Nonlinear dynamics of dipolaritonic optical parametric oscillator

Abstract

Mixed exciton–photon states in planar semiconductor microcavities with quantum wells in the active layer belong to a new class of quasi two dimensional states with unique properties. They arise due to a strong coupling of excitons with eigenmodes of electromagnetic radiation of a microcavity, as a result of which upper and lower exciton–polariton microcavity modes are formed. Large interest is drawn to polariton–polariton scattering, due to which the exciton–polariton system demonstrates strongly nonlinear properties.
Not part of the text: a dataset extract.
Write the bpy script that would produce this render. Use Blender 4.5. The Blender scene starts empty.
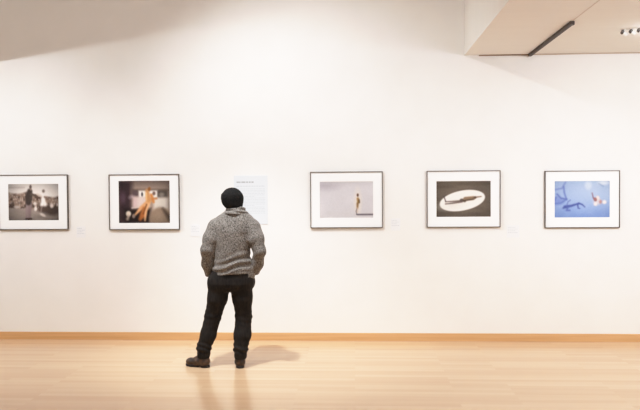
import bpy, bmesh, math, random
import numpy as np
from mathutils import Vector, Matrix

random.seed(4)
SC = bpy.context.scene
COL = SC.collection

# ------------------------------------------------------------------ helpers
def lin(c):
    out = []
    for v in c[:3]:
        v = v / 255.0
        out.append(v / 12.92 if v <= 0.04045 else ((v + 0.055) / 1.055) ** 2.4)
    return (out[0], out[1], out[2], 1.0)

def new_mat(name, rgb, rough=0.6, metal=0.0, spec=0.5):
    m = bpy.data.materials.new(name)
    m.use_nodes = True
    b = m.node_tree.nodes['Principled BSDF']
    b.inputs['Base Color'].default_value = lin(rgb)
    b.inputs['Roughness'].default_value = rough
    b.inputs['Metallic'].default_value = metal
    b.inputs['Specular IOR Level'].default_value = spec
    return m

def nodes_of(m):
    return m.node_tree.nodes, m.node_tree.links, m.node_tree.nodes['Principled BSDF']

def noise_colour(m, c1, c2, scale=(30, 30, 30), detail=4, lo=0.35, hi=0.65, bump=0.0, bdist=0.01, coords='Object'):
    n, l, b = nodes_of(m)
    tc = n.new('ShaderNodeTexCoord')
    mp = n.new('ShaderNodeMapping'); mp.inputs['Scale'].default_value = scale
    nz = n.new('ShaderNodeTexNoise'); nz.inputs['Scale'].default_value = 1.0; nz.inputs['Detail'].default_value = detail
    cr = n.new('ShaderNodeValToRGB')
    cr.color_ramp.elements[0].position = lo; cr.color_ramp.elements[0].color = lin(c1)
    cr.color_ramp.elements[1].position = hi; cr.color_ramp.elements[1].color = lin(c2)
    l.new(tc.outputs[coords], mp.inputs['Vector']); l.new(mp.outputs[0], nz.inputs['Vector'])
    l.new(nz.outputs['Fac'], cr.inputs[0]); l.new(cr.outputs[0], b.inputs['Base Color'])
    if bump:
        bp = n.new('ShaderNodeBump'); bp.inputs['Strength'].default_value = bump; bp.inputs['Distance'].default_value = bdist
        l.new(nz.outputs['Fac'], bp.inputs['Height']); l.new(bp.outputs[0], b.inputs['Normal'])
    return m

def link(name, me, mat=None, parent=None, loc=None):
    o = bpy.data.objects.new(name, me)
    COL.objects.link(o)
    if mat is not None:
        me.materials.append(mat)
    if parent is not None:
        o.parent = parent
    if loc is not None:
        o.location = loc
    return o

def bm_obj(name, bm, mat=None, parent=None, loc=None, smooth=False):
    bmesh.ops.recalc_face_normals(bm, faces=bm.faces)
    me = bpy.data.meshes.new(name)
    bm.to_mesh(me); bm.free()
    if smooth:
        for p in me.polygons: p.use_smooth = True
    return link(name, me, mat, parent, loc)

def box(bm, x0, x1, y0, y1, z0, z1, bevel=0.0):
    r = bmesh.ops.create_cube(bm, size=1.0)
    vs = r['verts']
    for v in vs:
        v.co.x = x0 if v.co.x < 0 else x1
        v.co.y = y0 if v.co.y < 0 else y1
        v.co.z = z0 if v.co.z < 0 else z1
    if bevel:
        es = list({e for v in vs for e in v.link_edges})
        bmesh.ops.bevel(bm, geom=es, offset=bevel, segments=2, affect='EDGES', profile=0.7)
    return vs

def tag(o, label=None, cat=None, group=None, kind=None):
    if label: o['label'] = label
    if cat: o['category'] = cat
    if group: o['group'] = group
    if kind: o['kind'] = kind
    return o

def empty(name, loc, label, cat, group=None):
    o = bpy.data.objects.new(name, None)
    COL.objects.link(o)
    o.location = loc
    o.empty_display_size = 0.1
    return tag(o, label, cat, group)

# ------------------------------------------------------------------ camera
CAM_Z = 1.736
TH, PH, RO = math.atan(0.05), math.atan(15 / 680), 0.0068
f = Vector((-math.sin(TH) * math.cos(PH), math.cos(TH) * math.cos(PH), -math.sin(PH)))
r = Vector((math.cos(TH), math.sin(TH), 0))
u = r.cross(f)
r2 = math.cos(RO) * r - math.sin(RO) * u
u2 = math.sin(RO) * r + math.cos(RO) * u
cd = bpy.data.cameras.new('camera')
cd.sensor_width = 36.0
cd.lens = 680 / 640 * 36.0
cd.clip_start = 0.05
cam = bpy.data.objects.new('camera', cd)
COL.objects.link(cam)
cam.matrix_world = Matrix(((r2.x, u2.x, -f.x, 0.0), (r2.y, u2.y, -f.y, -7.8102), (r2.z, u2.z, -f.z, CAM_Z), (0, 0, 0, 1)))
SC.camera = cam

# ------------------------------------------------------------------ materials of the room
M_wall = noise_colour(new_mat('wall_paint', (243, 241, 238), 0.85, spec=0.2), (242, 240, 237), (245, 243, 240), (3, 3, 3), 3, 0.3, 0.7, 0.04, 0.002)
M_ceil = noise_colour(new_mat('ceiling_paint', (238, 235, 230), 0.9, spec=0.1), (238, 235, 230), (240, 237, 232), (2, 14, 2), 3, 0.3, 0.7)
M_base = noise_colour(new_mat('oak_base', (214, 168, 116), 0.45), (206, 160, 108), (222, 178, 126), (1.2, 20, 40), 5, 0.3, 0.7)

def floor_material():
    m = new_mat('maple_floor', (215, 170, 120), 0.3, spec=0.5)
    n, l, b = nodes_of(m)
    tc = n.new('ShaderNodeTexCoord')
    br = n.new('ShaderNodeTexBrick')
    br.offset = 0.37; br.offset_frequency = 2; br.squash = 1.0
    br.inputs['Color1'].default_value = (0, 0, 0, 1); br.inputs['Color2'].default_value = (1, 1, 1, 1)
    br.inputs['Mortar'].default_value = (0.38, 0.38, 0.38, 1)
    br.inputs['Scale'].default_value = 1.0
    br.inputs['Mortar Size'].default_value = 0.0012
    br.inputs['Mortar Smooth'].default_value = 0.3
    br.inputs['Bias'].default_value = 0.0
    br.inputs['Brick Width'].default_value = 1.35
    br.inputs['Row Height'].default_value = 0.066
    l.new(tc.outputs['Object'], br.inputs['Vector'])
    mp = n.new('ShaderNodeMapping'); mp.inputs['Scale'].default_value = (1.1, 26, 1)
    nz = n.new('ShaderNodeTexNoise'); nz.inputs['Scale'].default_value = 1.0; nz.inputs['Detail'].default_value = 5
    l.new(tc.outputs['Object'], mp.inputs['Vector']); l.new(mp.outputs[0], nz.inputs['Vector'])
    ma = n.new('ShaderNodeMath'); ma.operation = 'MULTIPLY_ADD'; ma.inputs[1].default_value = 0.55; 
    l.new(br.outputs['Color'], ma.inputs[0])
    mb = n.new('ShaderNodeMath'); mb.operation = 'MULTIPLY'; mb.inputs[1].default_value = 0.45
    l.new(nz.outputs['Fac'], mb.inputs[0]); l.new(mb.outputs[0], ma.inputs[2])
    cr = n.new('ShaderNodeValToRGB')
    e = cr.color_ramp.elements
    e[0].position = 0.0; e[0].color = lin((203, 167, 131))
    e[1].position = 1.0; e[1].color = lin((222, 190, 155))
    l.new(ma.outputs[0], cr.inputs[0]); l.new(cr.outputs[0], b.inputs['Base Color'])
    # grain varies the gloss a little
    rr = n.new('ShaderNodeMapRange'); rr.inputs['To Min'].default_value = 0.17; rr.inputs['To Max'].default_value = 0.27
    l.new(nz.outputs['Fac'], rr.inputs['Value']); l.new(rr.outputs[0], b.inputs['Roughness'])
    bp = n.new('ShaderNodeBump'); bp.inputs['Strength'].default_value = 0.05; bp.inputs['Distance'].default_value = 0.002
    l.new(nz.outputs['Fac'], bp.inputs['Height']); l.new(bp.outputs[0], b.inputs['Normal'])
    return m
M_floor = floor_material()

# ------------------------------------------------------------------ room shell
X0, X1, Y1 = -7.0, 7.0, -11.0
HI, LO, EDGE, EDGE_L = 4.75, 3.25, 1.255, -4.26
def slab(name, x0, x1, y0, y1, z0, z1, mat, label=None, cat=None):
    bm = bmesh.new(); box(bm, x0, x1, y0, y1, z0, z1)
    o = bm_obj(name, bm, mat)
    o['kind'] = 'structure'
    if label: o['label'] = label; o['category'] = cat
    return o
slab('floor', X0, X1, Y1, 0.0, -0.1, 0.0, M_floor, 'pale maple strip floor of the gallery', 'floor')
slab('wall_back', X0 - .1, X1 + .1, 0.0, 0.1, -0.1, HI + .1, M_wall, 'long white gallery wall the pictures hang on', 'wall')
slab('wall_left', X0 - .1, X0, Y1, 0.0, -0.1, HI + .1, M_wall)
slab('wall_right', X1, X1 + .1, Y1, 0.0, -0.1, HI + .1, M_wall)
slab('wall_front', X0 - .1, X1 + .1, Y1 - .1, Y1, -0.1, HI + .1, M_wall)
slab('ceiling', EDGE_L, EDGE, Y1, 0.0, HI, HI + .1, M_ceil, 'high ceiling above the left part of the gallery', 'ceiling')
slab('ceiling_lower', EDGE, X1, Y1, 0.0, LO, HI + .1, M_ceil, 'lowered white ceiling bulkhead over the right part of the gallery', 'ceiling')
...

Along with exciton–polaritons, a new bosonic quasi-particle (dipolariton), is formed in coupled double quantum wells (QWs) in a microcavity and was observed for the first time in [1]. In comparison with an exciton–polariton, a dipolariton is a superposition of microcavity photon and direct and indirect excitons. Here, the direct exciton is a bound state of a pair of electron and hole from the same well, and the indirect exciton is formed by coupling an electron and a hole from neighboring wells. The coupling of microcavity photon with direct and indirect excitons leads to the formation of eigenmodes of the system with three dispersion branches: lower, intermediate, and upper dipolariton branches [2]. Due to the large dipole moment of dipolariton, the latter has been proposed as an ideal quasi-particle for generating THz radiation. However, despite the significant progress in the experimental study of dipolaritons, rigorous theoretical consideration of their physical properties is absent. Therefore, further studies in this field are urgent.